![]()
Midway Airport: The First Seventy-Five Years |
by Christopher Lynch Lake Claremont Press |
President Bush’s visit to O’Hare International Airport on September 27 was an appropriate and welcome gesture in the wake of the September 11 attack on the World Trade Centers and the Pentagon. Bush flew to Chicago to reassure Americans that it is safe to fly. Incidently, the President is not the first national figure to fly to Chicago to try boost the confidence of a jittery public wary of commercial aviation.
In 1931, Notre Dame football coach Knute Rockne, a mammoth national figure in an era before celebrity hype became an industry, was hired by one of the Hollywood studios as a consultant on a football film. Rockne was to travel to California aboard a Fokker Trimotor. Over Kansas his plane crashed, killing all aboard.

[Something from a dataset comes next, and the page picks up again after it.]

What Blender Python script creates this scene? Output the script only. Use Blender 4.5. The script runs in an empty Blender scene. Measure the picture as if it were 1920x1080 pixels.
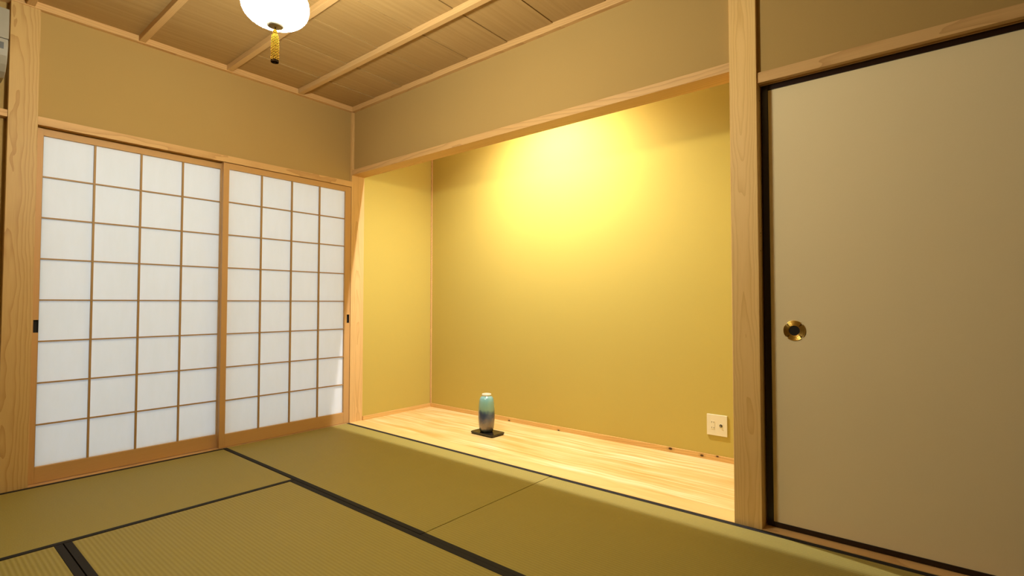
import bpy, bmesh, math, random
from mathutils import Vector, Matrix

random.seed(7)
PI = math.pi
SC = bpy.context.scene
COL = SC.collection

# ------------------------------------------------------------------ camera
YAW, PITCH, ROLL, FPX = 0.6894, 0.0300, 0.0009, 966.32
CAM = Vector((3.624, -2.364, 0.95))
fw = Vector((-math.sin(YAW) * math.cos(PITCH), math.cos(YAW) * math.cos(PITCH), math.sin(PITCH)))
rt = Vector((math.cos(YAW), math.sin(YAW), 0))
up = rt.cross(fw)
rt2 = rt * math.cos(ROLL) + up * math.sin(ROLL)
up2 = -rt * math.sin(ROLL) + up * math.cos(ROLL)
cd = bpy.data.cameras.new('camera')
cam = bpy.data.objects.new('camera', cd)
COL.objects.link(cam)
m = Matrix((rt2, up2, -fw)).transposed().to_4x4()
m.translation = CAM
cam.matrix_world = m
cd.sensor_width = 36
cd.lens = 36 * FPX / 1920
cd.clip_start = 0.02
SC.camera = cam

# ------------------------------------------------------------------ daylight, lamps, exposure
DAY = 1.85           # overcast daylight outside the paper screens
LANTERN = 410.0      # glow of the paper lantern
DOWN_W = 268.0       # alcove downlight, beam
DOWN_GLOW = 1500.0   # alcove downlight, wide lens glow added to lift the dark upper corners
LAMP_COL = (1.0, 0.98, 0.80)
DOWN_COL = (1.0, 1.0, 1.05)
w = bpy.data.worlds.new('world')
SC.world = w
w.use_nodes = True
bg = w.node_tree.nodes['Background']
bg.inputs[0].default_value = (0.82, 0.95, 1.10, 1)
bg.inputs[1].default_value = DAY
SC.view_settings.view_transform = 'Standard'
SC.view_settings.look = 'None'
SC.view_settings.exposure = 0.0
SC.view_settings.gamma = 1
SC.view_settings.use_curve_mapping = False

ld = bpy.data.lights.new('alcove_downlight_bulb', 'SPOT')
ld.energy = DOWN_W
ld.color = DOWN_COL
ld.spot_size = math.radians(137)
ld.spot_blend = 0.90
ld.shadow_soft_size = 0.010
lo = bpy.data.objects.new('alcove_downlight_bulb', ld)
COL.objects.link(lo)
lo.location = (1.44, 0.222, 2.740)

# ------------------------------------------------------------------ helpers
def tag(o, label=None, cat=None, group=None, kind=None):
    if label: o['label'] = label
    if cat: o['category'] = cat
    if group: o['group'] = group
    if kind: o['kind'] = kind
    return o

def empty(name, loc, rz=0, label=None, cat=None, group=None):
    o = bpy.data.objects.new(name, None)
    COL.objects.link(o)
    o.location = loc
    o.rotation_euler = (0, 0, rz)
    o.empty_display_size = 0.05
    return tag(o, label, cat, group)

def link(name, bm, mat, parent=None, smooth=False, loc=None):
    bmesh.ops.recalc_face_normals(bm, faces=bm.faces)
    me = bpy.data.meshes.new(name)
    bm.to_mesh(me)
    bm.free()
    for mm in (mat if isinstance(mat, (list, tuple)) else [mat]):
        me.materials.append(mm)
    if smooth:
        for p in me.polygons: p.use_smooth = True
    o = bpy.data.objects.new(name, me)
    COL.objects.link(o)
    if parent: o.parent = parent
    if loc: o.location = loc
    return o

def add_box(bm, x0, x1, y0, y1, z0, z1, bev=0.0, mi=0):
    vs = [bm.verts.new((x, y, z)) for x in (x0, x1) for y in (y0, y1) for z in (z0, z1)]
    q = [(0, 1, 3, 2), (4, 6, 7, 5), (0, 4, 5, 1), (2, 3, 7, 6), (0, 2, 6, 4), (1, 5, 7, 3)]
    fs = [bm.faces.new([vs[i] for i in f]) for f in q]
    for f in fs: f.material_index = mi
    if bev > 0:
        es = list({e for f in fs for e in f.edges})
        r = bmesh.ops.bevel(bm, geom=es, offset=bev, segments=2, profile=0.5, affect='EDGES')
        for f in r['faces']: f.material_index = mi
    return fs

def box(name, b, mat, parent=None, bev=0.0, local=False):
    """box object; its origin sits at the box's low corner so that wood grain differs between members"""
    bm = bmesh.new()
    x0, x1, y0, y1, z0, z1 = b
    add_box(bm, x0, x1, y0, y1, z0, z1, bev)
    return link(name, bm, mat, parent)

def extrude_profile(bm, pts, axis, a0, a1, mi=0):
    """closed 2-D profile pushed along an axis: 'x' profile is (y,z); 'y' profile is (x,z)"""
    def P(u, v, a):
        return (a, u, v) if axis == 'x' else (u, a, v)
    A = [bm.verts.new(P(u, v, a0)) for u, v in pts]
    B = [bm.verts.new(P(u, v, a1)) for u, v in pts]
    n = len(pts)
    fs = [bm.faces.new(A), bm.faces.new(B[::-1])]
    for i in range(n):
        fs.append(bm.faces.new([A[i], A[(i + 1) % n], B[(i + 1) % n], B[i]]))
    for f in fs: f.material_index = mi
    return fs

def lathe(bm, prof, seg=48, c=(0, 0, 0), closed_top=True, closed_bot=True, mi=0):
    rings = []
    for r, z in prof:
        rings.append([bm.verts.new((c[0] + r * math.cos(2 * PI * k / seg), c[1] + r * math.sin(2 * PI * k / seg), c[2] + z)) for k in range(seg)])
    for a, b in zip(rings, rings[1:]):
        for k in range(seg):
            f = bm.faces.new([a[k], a[(k + 1) % seg], b[(k + 1) % seg], b[k]])
            f.material_index = mi
    if closed_bot: bm.faces.new(rings[0][::-1]).material_index = mi
    if closed_top: bm.faces.new(rings[-1]).material_index = mi

def tube(bm, pts, rad, seg=8, mi=0):
    rings = []
    n = len(pts)
    for i, p in enumerate(pts):
        d = (Vector(pts[min(i + 1, n - 1)]) - Vector(pts[max(i - 1, 0)])).normalized()
        a = d.orthogonal().normalized()
        if abs(d.z) > 0.9: a = Vector((1, 0, 0)).cross(d).normalized()
        b = d.cross(a)
        r = rad[i] if isinstance(rad, (list, tuple)) else rad
        rings.append([bm.verts.new(Vector(p) + r * (a * math.cos(2 * PI * k / seg) + b * math.sin(2 * PI * k / seg))) for k in range(seg)])
    for A, B in zip(rings, rings[1:]):
        for k in range(seg):
            bm.faces.new([A[k], A[(k + 1) % seg], B[(k + 1) % seg], B[k]]).material_index = mi
    bm.faces.new(rings[0][::-1]).material_index = mi
    bm.faces.new(rings[-1]).material_index = mi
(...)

The nation was shocked by this high profile crash, and a majority of the few people that did fly commercially in that era immediately stopped doing so. The airlines then, as in the present aftermath of the September 11 calamity, were in crisis.
It would be the Governor of New York, Franklin D. Roosevelt, who would be the key to the airlines trying to convince a skiddish public to take to the skies again.
In 1932, a representative of American Airlines approached Governor Roosevelt, offering the use of a Ford Trimotor aircraft if Roosevelt needed it to travel to Chicago. Roosevelt, knowing the power of such a dramatic gesture, agreed, and when nominated that year, flew to Chicago to personally accept the Democratic nomination for President. His flight, which was done in hops from Albany, concluded at Chicago Municipal (later renamed Midway Airport), where he was met by thousands of supporters. In one dramatic gesture, FDR shattered one tradition, and bolstered an industry. He accepted his nomination in person, an act never before done by a presidential candidate, and more importantly to the airlines, demonstrated that flying was safe. Shortly thereafter, FDR was elected president, and the airlines bounced back.
Sixty-Nine years later, in the wake of the World Trade Center disaster, President Bush flew to Chicago and was met by thousands of cheering people, while the podium was flanked by two United and American Airlines jets. For America’s sake, let us hope that President Bush’s visit lifted the confidence of present commercial air travelers, as FDR’s flight did for a nation weary of economic Depression and frightened to fly. But Roosevelt, the “First Flyer” , demonstrated, in deed and in words, that in the skies Americans had nothing to fear, but fear itself.